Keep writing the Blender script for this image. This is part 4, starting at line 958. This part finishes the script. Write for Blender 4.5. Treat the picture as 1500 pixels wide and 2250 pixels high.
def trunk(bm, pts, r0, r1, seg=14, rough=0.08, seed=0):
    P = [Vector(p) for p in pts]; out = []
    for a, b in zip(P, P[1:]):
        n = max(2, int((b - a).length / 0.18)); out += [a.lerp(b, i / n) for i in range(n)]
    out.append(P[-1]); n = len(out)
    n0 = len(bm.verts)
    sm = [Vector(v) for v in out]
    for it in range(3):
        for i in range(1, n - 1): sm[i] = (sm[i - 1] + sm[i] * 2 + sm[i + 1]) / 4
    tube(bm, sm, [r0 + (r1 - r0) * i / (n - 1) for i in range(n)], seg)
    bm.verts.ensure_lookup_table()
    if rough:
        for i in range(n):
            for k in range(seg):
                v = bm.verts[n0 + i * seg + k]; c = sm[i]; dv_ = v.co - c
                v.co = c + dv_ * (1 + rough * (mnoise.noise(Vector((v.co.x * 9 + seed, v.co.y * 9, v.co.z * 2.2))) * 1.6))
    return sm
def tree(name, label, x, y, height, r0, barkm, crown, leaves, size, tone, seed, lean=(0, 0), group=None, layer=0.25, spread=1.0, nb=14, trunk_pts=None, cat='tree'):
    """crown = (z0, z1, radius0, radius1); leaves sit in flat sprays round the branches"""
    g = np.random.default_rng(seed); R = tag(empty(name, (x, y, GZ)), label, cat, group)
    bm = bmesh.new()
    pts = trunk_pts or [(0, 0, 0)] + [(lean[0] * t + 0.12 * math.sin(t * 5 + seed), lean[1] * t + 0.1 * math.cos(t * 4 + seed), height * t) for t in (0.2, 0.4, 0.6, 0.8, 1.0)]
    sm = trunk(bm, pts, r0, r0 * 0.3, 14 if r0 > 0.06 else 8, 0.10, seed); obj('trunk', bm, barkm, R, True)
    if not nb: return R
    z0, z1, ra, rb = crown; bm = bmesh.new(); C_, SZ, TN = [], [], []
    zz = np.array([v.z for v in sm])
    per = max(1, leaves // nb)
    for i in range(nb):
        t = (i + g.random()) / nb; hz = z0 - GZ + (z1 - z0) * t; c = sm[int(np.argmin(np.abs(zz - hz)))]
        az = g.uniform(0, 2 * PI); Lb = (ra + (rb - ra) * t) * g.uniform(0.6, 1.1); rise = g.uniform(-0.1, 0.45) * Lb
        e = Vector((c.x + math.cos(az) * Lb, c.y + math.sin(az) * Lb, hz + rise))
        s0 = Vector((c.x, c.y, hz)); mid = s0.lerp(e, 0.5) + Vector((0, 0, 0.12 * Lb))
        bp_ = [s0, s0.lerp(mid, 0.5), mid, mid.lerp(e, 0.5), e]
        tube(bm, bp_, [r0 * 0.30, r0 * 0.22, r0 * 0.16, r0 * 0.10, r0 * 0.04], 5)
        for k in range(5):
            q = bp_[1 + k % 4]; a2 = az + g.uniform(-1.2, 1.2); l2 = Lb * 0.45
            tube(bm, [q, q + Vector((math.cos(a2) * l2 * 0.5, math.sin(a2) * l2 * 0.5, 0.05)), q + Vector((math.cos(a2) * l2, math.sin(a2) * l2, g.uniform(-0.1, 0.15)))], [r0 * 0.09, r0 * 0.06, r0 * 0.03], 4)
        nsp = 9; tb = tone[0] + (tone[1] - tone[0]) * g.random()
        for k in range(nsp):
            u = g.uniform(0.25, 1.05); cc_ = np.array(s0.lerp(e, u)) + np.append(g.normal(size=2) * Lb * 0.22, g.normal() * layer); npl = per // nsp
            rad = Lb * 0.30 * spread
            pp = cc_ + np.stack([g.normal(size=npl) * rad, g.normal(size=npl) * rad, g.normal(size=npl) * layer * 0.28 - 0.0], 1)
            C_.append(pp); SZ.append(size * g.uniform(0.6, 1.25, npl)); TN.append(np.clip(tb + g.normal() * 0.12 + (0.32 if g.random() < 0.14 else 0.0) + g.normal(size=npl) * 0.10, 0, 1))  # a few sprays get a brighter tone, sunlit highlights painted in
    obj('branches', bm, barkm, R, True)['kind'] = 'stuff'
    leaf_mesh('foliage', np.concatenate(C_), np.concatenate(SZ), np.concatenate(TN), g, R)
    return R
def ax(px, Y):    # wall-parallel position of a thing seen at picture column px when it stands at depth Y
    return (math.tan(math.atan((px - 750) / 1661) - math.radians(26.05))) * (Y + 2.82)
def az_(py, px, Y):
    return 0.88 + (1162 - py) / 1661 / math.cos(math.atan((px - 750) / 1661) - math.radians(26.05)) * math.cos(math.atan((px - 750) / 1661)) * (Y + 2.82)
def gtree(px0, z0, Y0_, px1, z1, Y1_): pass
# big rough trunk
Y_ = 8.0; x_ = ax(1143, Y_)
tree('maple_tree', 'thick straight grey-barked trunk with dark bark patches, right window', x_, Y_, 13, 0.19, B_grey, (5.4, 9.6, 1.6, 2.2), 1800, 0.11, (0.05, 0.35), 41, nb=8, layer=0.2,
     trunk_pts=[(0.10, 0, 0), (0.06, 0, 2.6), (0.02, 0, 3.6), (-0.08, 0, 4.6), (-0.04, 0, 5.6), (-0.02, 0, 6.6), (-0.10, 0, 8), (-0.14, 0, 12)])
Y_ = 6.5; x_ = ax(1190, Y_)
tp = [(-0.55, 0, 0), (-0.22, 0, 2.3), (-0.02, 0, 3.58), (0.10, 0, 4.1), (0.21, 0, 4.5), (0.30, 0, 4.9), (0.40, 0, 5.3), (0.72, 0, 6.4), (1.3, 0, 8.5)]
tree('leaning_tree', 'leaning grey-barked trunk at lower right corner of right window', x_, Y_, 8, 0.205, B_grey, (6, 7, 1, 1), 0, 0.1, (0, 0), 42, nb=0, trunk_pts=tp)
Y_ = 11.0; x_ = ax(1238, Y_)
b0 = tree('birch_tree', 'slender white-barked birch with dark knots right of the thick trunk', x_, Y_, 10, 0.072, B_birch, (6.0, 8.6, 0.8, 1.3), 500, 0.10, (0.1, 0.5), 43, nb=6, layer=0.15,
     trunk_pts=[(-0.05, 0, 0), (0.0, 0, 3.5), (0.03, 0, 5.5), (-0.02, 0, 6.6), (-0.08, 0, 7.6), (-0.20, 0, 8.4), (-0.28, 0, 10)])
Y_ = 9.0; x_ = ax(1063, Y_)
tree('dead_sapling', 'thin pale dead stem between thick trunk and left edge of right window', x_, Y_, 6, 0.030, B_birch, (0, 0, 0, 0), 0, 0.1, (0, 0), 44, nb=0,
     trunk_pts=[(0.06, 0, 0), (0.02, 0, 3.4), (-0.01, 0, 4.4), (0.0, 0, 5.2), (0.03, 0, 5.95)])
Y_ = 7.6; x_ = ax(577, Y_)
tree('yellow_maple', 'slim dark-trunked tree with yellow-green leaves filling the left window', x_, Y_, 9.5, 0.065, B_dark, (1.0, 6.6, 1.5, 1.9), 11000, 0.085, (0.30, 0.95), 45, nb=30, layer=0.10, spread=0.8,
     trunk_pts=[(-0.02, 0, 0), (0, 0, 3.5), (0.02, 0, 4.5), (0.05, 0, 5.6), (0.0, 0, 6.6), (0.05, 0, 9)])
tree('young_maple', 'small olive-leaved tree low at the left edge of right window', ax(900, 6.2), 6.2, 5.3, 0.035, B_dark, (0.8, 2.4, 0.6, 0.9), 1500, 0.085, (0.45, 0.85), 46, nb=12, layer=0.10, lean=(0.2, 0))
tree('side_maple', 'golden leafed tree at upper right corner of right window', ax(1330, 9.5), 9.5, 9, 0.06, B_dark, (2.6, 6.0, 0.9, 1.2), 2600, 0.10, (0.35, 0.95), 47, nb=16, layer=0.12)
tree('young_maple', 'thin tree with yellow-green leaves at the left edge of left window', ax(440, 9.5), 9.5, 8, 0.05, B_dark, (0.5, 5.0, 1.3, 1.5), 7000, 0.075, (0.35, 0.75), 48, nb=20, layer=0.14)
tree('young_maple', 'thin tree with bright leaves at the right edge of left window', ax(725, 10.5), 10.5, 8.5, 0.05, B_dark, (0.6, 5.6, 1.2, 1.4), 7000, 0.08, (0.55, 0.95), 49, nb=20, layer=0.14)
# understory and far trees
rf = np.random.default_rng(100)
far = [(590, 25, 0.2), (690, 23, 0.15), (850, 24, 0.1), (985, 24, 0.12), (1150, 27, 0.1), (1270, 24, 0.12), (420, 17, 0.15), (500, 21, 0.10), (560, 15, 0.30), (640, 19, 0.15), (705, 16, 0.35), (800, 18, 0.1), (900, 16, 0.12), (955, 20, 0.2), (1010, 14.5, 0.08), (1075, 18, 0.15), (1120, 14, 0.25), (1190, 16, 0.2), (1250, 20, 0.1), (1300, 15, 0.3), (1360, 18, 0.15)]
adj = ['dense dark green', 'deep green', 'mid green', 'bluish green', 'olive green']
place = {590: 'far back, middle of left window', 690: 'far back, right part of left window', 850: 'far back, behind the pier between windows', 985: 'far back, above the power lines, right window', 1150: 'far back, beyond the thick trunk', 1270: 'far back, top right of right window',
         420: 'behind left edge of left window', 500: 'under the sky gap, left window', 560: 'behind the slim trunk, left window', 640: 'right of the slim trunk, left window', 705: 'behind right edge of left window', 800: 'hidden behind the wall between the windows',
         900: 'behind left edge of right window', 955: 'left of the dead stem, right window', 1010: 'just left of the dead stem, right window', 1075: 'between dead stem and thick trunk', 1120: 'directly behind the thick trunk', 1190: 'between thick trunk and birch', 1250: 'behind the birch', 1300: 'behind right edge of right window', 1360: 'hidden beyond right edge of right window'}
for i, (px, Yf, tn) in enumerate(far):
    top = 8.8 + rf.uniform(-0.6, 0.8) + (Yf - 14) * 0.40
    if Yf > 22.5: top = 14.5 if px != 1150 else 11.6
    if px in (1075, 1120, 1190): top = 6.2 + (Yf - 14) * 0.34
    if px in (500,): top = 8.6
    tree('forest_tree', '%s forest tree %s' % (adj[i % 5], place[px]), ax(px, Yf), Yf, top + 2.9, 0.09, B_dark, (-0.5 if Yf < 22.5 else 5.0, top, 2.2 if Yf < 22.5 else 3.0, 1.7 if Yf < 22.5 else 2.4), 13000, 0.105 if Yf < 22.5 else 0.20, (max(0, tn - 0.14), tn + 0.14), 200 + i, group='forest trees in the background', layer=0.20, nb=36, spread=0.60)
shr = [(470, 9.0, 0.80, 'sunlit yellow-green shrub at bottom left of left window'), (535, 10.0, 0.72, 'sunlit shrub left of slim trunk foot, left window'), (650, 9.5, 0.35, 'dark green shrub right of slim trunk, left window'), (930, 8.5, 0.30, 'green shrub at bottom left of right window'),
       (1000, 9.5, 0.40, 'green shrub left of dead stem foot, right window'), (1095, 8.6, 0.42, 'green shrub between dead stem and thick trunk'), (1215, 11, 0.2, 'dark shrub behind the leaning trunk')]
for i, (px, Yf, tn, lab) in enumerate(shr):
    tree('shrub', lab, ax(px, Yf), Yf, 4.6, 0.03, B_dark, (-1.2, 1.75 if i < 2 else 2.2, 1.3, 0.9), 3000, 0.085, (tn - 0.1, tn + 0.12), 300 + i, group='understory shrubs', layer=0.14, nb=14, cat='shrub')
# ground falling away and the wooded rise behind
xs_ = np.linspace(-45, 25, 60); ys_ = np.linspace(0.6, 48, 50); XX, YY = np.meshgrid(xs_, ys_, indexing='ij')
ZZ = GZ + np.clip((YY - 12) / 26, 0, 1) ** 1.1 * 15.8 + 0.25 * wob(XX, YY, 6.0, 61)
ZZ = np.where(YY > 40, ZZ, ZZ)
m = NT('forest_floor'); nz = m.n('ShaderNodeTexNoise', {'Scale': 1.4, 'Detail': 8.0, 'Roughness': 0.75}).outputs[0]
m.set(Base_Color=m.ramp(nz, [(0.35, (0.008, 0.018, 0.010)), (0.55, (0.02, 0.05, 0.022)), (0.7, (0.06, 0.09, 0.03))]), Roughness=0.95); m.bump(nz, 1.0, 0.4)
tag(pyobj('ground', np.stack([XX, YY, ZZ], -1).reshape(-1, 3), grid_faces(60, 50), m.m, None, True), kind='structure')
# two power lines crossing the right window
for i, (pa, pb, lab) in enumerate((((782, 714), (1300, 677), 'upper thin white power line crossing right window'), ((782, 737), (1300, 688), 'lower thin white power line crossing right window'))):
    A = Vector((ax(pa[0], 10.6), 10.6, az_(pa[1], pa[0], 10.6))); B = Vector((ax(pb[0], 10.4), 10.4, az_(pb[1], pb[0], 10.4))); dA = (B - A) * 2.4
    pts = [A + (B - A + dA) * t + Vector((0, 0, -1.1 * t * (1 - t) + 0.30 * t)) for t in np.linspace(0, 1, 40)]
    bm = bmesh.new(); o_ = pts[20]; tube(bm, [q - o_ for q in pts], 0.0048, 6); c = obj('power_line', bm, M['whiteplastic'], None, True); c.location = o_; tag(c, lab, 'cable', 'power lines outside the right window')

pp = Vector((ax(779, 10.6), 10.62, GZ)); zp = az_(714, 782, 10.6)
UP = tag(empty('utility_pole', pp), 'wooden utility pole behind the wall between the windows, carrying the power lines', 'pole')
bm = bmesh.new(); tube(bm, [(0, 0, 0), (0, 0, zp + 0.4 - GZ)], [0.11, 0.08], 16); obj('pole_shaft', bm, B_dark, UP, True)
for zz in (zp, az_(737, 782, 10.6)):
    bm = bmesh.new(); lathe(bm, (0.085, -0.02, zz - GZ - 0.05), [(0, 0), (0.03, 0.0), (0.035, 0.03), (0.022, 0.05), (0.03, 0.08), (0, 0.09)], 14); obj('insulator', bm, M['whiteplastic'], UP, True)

************

* [Exercise goal] Give a single number: the count of lines above that include the word "picture".

* [Completed task] 2